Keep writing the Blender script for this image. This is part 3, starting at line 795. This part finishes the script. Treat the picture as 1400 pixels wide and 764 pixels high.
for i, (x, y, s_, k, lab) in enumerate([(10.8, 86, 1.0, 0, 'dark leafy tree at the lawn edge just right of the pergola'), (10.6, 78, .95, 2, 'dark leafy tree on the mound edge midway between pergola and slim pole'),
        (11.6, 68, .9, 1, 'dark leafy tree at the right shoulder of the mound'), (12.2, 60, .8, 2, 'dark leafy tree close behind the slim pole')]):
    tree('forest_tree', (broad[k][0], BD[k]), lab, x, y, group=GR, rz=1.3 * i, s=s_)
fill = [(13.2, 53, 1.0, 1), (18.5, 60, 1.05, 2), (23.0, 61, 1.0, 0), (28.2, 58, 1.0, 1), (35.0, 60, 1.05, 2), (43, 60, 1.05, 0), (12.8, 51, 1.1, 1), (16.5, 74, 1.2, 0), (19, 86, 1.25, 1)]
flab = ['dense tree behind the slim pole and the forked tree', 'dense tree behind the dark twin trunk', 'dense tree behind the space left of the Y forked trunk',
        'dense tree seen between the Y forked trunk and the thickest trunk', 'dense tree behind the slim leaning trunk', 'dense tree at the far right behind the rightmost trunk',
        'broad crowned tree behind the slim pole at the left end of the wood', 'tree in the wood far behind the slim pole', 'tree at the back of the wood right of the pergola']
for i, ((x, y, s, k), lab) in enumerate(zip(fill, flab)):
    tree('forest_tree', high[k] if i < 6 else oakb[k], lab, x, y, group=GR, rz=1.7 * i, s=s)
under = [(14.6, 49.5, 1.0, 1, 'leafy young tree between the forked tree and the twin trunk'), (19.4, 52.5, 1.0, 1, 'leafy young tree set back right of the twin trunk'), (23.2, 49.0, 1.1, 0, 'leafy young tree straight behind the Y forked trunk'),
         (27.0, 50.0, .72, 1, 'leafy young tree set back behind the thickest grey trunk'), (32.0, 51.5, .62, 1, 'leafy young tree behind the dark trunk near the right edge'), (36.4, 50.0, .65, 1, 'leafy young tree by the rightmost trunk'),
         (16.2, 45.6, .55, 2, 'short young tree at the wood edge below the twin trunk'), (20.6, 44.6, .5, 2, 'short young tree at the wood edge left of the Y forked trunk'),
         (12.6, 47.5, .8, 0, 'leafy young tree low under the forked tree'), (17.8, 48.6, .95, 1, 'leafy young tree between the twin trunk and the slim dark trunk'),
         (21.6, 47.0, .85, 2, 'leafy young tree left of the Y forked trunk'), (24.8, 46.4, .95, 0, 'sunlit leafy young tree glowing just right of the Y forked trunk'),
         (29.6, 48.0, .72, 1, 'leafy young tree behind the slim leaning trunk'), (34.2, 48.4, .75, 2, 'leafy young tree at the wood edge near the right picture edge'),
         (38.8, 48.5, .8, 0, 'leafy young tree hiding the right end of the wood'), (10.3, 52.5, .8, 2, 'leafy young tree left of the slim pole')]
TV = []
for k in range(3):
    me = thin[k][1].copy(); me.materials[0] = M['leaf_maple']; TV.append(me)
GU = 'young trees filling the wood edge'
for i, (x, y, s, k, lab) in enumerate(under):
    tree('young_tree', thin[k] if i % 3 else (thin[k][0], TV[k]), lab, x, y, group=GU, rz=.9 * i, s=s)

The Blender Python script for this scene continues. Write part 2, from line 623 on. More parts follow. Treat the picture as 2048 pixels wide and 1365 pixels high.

━━━

- _Exercise prompt_
Everything in the listing above should be restated exactly.

- _Solution to this problem_
Keep writing the Blender script for this image. This is part 3, starting at line 795. This part finishes the script. Treat the picture as 1400 pixels wide and 764 pixels high.
for i, (x, y, s_, k, lab) in enumerate([(10.8, 86, 1.0, 0, 'dark leafy tree at the lawn edge just right of the pergola'), (10.6, 78, .95, 2, 'dark leafy tree on the mound edge midway between pergola and slim pole'),
        (11.6, 68, .9, 1, 'dark leafy tree at the right shoulder of the mound'), (12.2, 60, .8, 2, 'dark leafy tree close behind the slim pole')]):
    tree('forest_tree', (broad[k][0], BD[k]), lab, x, y, group=GR, rz=1.3 * i, s=s_)
fill = [(13.2, 53, 1.0, 1), (18.5, 60, 1.05, 2), (23.0, 61, 1.0, 0), (28.2, 58, 1.0, 1), (35.0, 60, 1.05, 2), (43, 60, 1.05, 0), (12.8, 51, 1.1, 1), (16.5, 74, 1.2, 0), (19, 86, 1.25, 1)]
flab = ['dense tree behind the slim pole and the forked tree', 'dense tree behind the dark twin trunk', 'dense tree behind the space left of the Y forked trunk',
        'dense tree seen between the Y forked trunk and the thickest trunk', 'dense tree behind the slim leaning trunk', 'dense tree at the far right behind the rightmost trunk',
        'broad crowned tree behind the slim pole at the left end of the wood', 'tree in the wood far behind the slim pole', 'tree at the back of the wood right of the pergola']
for i, ((x, y, s, k), lab) in enumerate(zip(fill, flab)):
    tree('forest_tree', high[k] if i < 6 else oakb[k], lab, x, y, group=GR, rz=1.7 * i, s=s)
under = [(14.6, 49.5, 1.0, 1, 'leafy young tree between the forked tree and the twin trunk'), (19.4, 52.5, 1.0, 1, 'leafy young tree set back right of the twin trunk'), (23.2, 49.0, 1.1, 0, 'leafy young tree straight behind the Y forked trunk'),
         (27.0, 50.0, .72, 1, 'leafy young tree set back behind the thickest grey trunk'), (32.0, 51.5, .62, 1, 'leafy young tree behind the dark trunk near the right edge'), (36.4, 50.0, .65, 1, 'leafy young tree by the rightmost trunk'),
         (16.2, 45.6, .55, 2, 'short young tree at the wood edge below the twin trunk'), (20.6, 44.6, .5, 2, 'short young tree at the wood edge left of the Y forked trunk'),
         (12.6, 47.5, .8, 0, 'leafy young tree low under the forked tree'), (17.8, 48.6, .95, 1, 'leafy young tree between the twin trunk and the slim dark trunk'),
         (21.6, 47.0, .85, 2, 'leafy young tree left of the Y forked trunk'), (24.8, 46.4, .95, 0, 'sunlit leafy young tree glowing just right of the Y forked trunk'),
         (29.6, 48.0, .72, 1, 'leafy young tree behind the slim leaning trunk'), (34.2, 48.4, .75, 2, 'leafy young tree at the wood edge near the right picture edge'),
         (38.8, 48.5, .8, 0, 'leafy young tree hiding the right end of the wood'), (10.3, 52.5, .8, 2, 'leafy young tree left of the slim pole')]
TV = []
for k in range(3):
    me = thin[k][1].copy(); me.materials[0] = M['leaf_maple']; TV.append(me)
GU = 'young trees filling the wood edge'
for i, (x, y, s, k, lab) in enumerate(under):
    tree('young_tree', thin[k] if i % 3 else (thin[k][0], TV[k]), lab, x, y, group=GU, rz=.9 * i, s=s)

The Blender Python script for this scene continues. Write part 2, from line 623 on. More parts follow. Treat the picture as 2048 pixels wide and 1365 pixels high.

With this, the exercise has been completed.